I was thinking about this some more.
I also think people don't look at timelines well. If your kids are younger, and you think "well, when they grow up, we can use the points for them and their families" or "they can inherit or use our contracts."
When I went from living in my parents house, off to college, and then got married, a few things happened....for several years I didn't want my vacation time to go to spending time with my PARENTS, when my friends were doing interesting things. And my parents, paying for college, had a hard time affording vacations while we were in school. When I got out of school, I was partnered, and I wasn't leaving him for vacation - so vacations with my parents would have been a plus one. But neither myself nor my partner (then spouse, then ex-spouse) had vacation time or money. The lack of vacation time and money as a young person starting out hampered my ability to vacation for a few years. And my parents, between my sisters and I, had ten straight years of college tuition, starting with me (none of us left with any loans, I think the biggest debt any of us had at graduation was $1000 worth of credit cards), affording big vacations for us, plus the assorted boyfriends, fiances and husbands that strode through our lives for those first fifteen years or so from the time I graduated from high school until my baby sister was in a place where she could afford to vacation, was just not in the cards along with tuition.
Now, my parents are retired and living on a restricted income. Its comfortable, but they didn't save enough to pay for us all to go to Disney. We all pay our own way....and guess what. The youngest doesn't like Disney, she'd rather sit on a beach. My middle sister and I both go regularly...but since a week with her husband and mine, plus my father, on the same vacation is no one's idea of a good time, family vacations are pretty limited.

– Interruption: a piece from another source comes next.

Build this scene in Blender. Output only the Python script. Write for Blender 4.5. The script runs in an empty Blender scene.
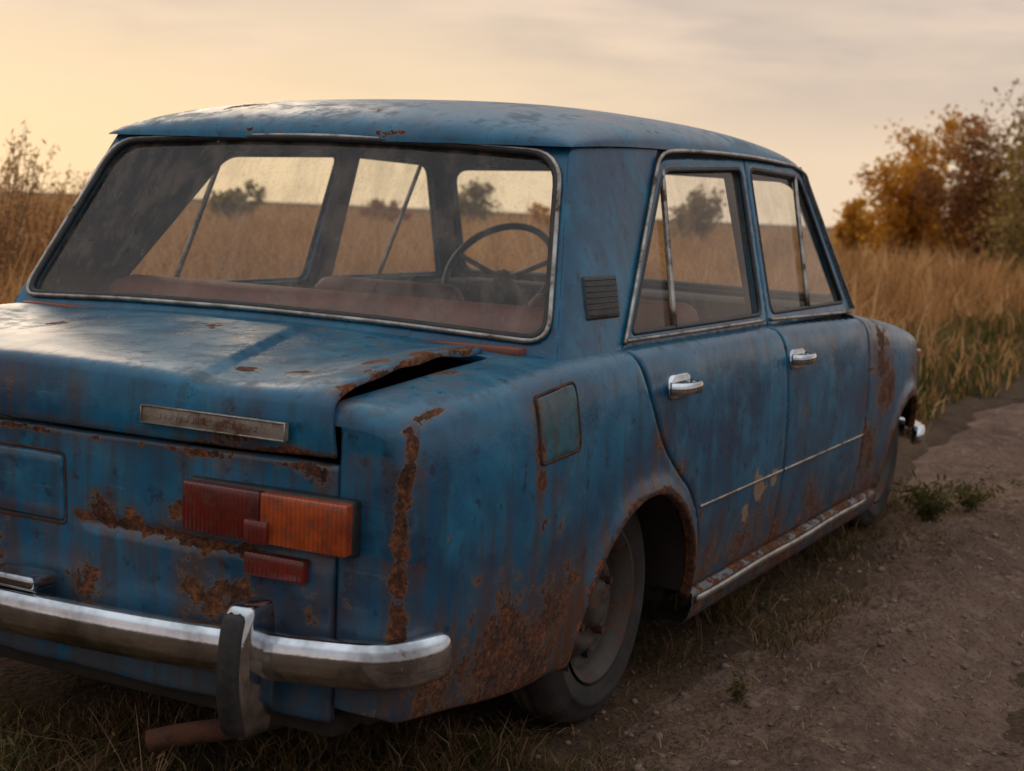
import bpy, bmesh, math, random
import numpy as np
from mathutils import Vector, Matrix
from mathutils.geometry import delaunay_2d_cdt
R=math.radians
rng=np.random.default_rng(7); random.seed(7)
sc=bpy.context.scene; COL=sc.collection
# ------------------------------------------------------------------ node helpers
class NT:
    def __init__(s,name):
        s.m=bpy.data.materials.new(name); s.m.use_nodes=True; s.t=s.m.node_tree; s.t.nodes.clear()
        s.out=s.t.nodes.new('ShaderNodeOutputMaterial')
    def n(s,typ,ins=None,**kw):
        nd=s.t.nodes.new(typ)
        for k,v in kw.items(): setattr(nd,k,v)
        if ins:
            for k,v in ins.items():
                if isinstance(v,bpy.types.NodeSocket): s.t.links.new(v,nd.inputs[k])
                else: nd.inputs[k].default_value=v
        return nd
    def math(s,op,a,b=0.0,c=None,clamp=False):
        d={0:a,1:b}
        if c is not None: d[2]=c
        return s.n('ShaderNodeMath',d,operation=op,use_clamp=clamp).outputs[0]
    def ramp(s,v,lo,hi,a=0.0,b=1.0):
        return s.n('ShaderNodeMapRange',{0:v,1:lo,2:hi,3:a,4:b},interpolation_type='SMOOTHSTEP').outputs[0]
    def mix(s,f,a,b):
        nd=s.n('ShaderNodeMix',data_type='RGBA')
        for k,v in ((0,f),(6,a),(7,b)):
            if isinstance(v,bpy.types.NodeSocket): s.t.links.new(v,nd.inputs[k])
            else: nd.inputs[k].default_value=v if k==0 else (*v,1)
        return nd.outputs[2]
    def noise(s,vec,scale,detail=5,rough=.6):
        return s.n('ShaderNodeTexNoise',{'Vector':vec,'Scale':scale,'Detail':detail,'Roughness':rough}).outputs[0]
    def mapv(s,vec,sc):
        return s.n('ShaderNodeMapping',{'Vector':vec,'Scale':sc}).outputs[0]
    def bump(s,h,dist=.002,st=1.0):
        return s.n('ShaderNodeBump',{'Height':h,'Distance':dist,'Strength':st}).outputs[0]
    def bsdf(s,**k):
        d={x.replace('_',' '):v for x,v in k.items()}
        for a,v in list(d.items()):
            if isinstance(v,tuple) and len(v)==3: d[a]=(*v,1)
        b=s.n('ShaderNodeBsdfPrincipled',d); s.t.links.new(b.outputs[0],s.out.inputs[0]); return b
    def coord(s): return s.n('ShaderNodeTexCoord').outputs['Object']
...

Kids may not like Disney. They may like Disney, but there may be a gap of a decade or better between when the are kids and when they are stable adults with vacation time and money to spend. They may choose partners who don't like Disney - or don't think vacationing with the inlaws is a vacation.
Buy for what you need now and looking out about ten years. Don't buy for grandchildren before your own kids have hit puberty, for big family reunion trips you can dream about - but may not be as welcomed by your extended family as you imagine.